Zhu, P. - Presenter, University of California, Santa Barbara
With continuously decreased price of renewable electricity, it becomes increasingly attractive to utilize electrical energy for the production of fundamental chemical feedstocks or fuels. Electrochemical CO2 reduction reaction (CO2RR) provides a green and sustainable “bottom-up” pathway to generate basic chemical feedstocks ranging from C1 to C3 products. Liquid fuels from CO2RR, such as formic acid, methanol, acetic acid, ethanol, and propanol, are of particular interest due to their high energy densities and ease of storage and distribution. However, this route is still retarded by the following two long-standing challenges in the field: there is still a lack of highly selective, active, and stable catalysts for CO2RR to produce target liquid fuels, especially for high-value products beyond formic acid; another challenge is that the liquid fuels generated from CO2RR electrolysis are always in a mixture with conventional liquid electrolyte, which subsequently necessitates energy- and cost-intensive downstream separation processes to recover pure liquid fuels.

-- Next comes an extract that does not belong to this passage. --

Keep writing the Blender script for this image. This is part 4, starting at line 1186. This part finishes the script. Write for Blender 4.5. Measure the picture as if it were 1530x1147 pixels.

Through integrating rational designs in both catalyst and reactor, here we demonstrate a direct and continuous generation of high-purity and high-concentrated liquid fuels via electrochemical CO2/CO reduction. By designing a novel porous solid electrolyte (PSE) layer between cathode and anode, other than traditional liquid electrolyte, efficient ionic transport was successfully maintained while no impurity ions (e.g. K+, Na+, HCO3-, OH-...) were mixed into generated liquid fuel. When employed in this novel PSE reactor, we successfully demonstrated directly producing pure formic acid solutions from CO2RR on Bi-based catalysts with nearly 100 % purity. Through flexible tuning of the carrier gas stream, we also achieved an ultra-high concentration up to nearly 100 wt.%.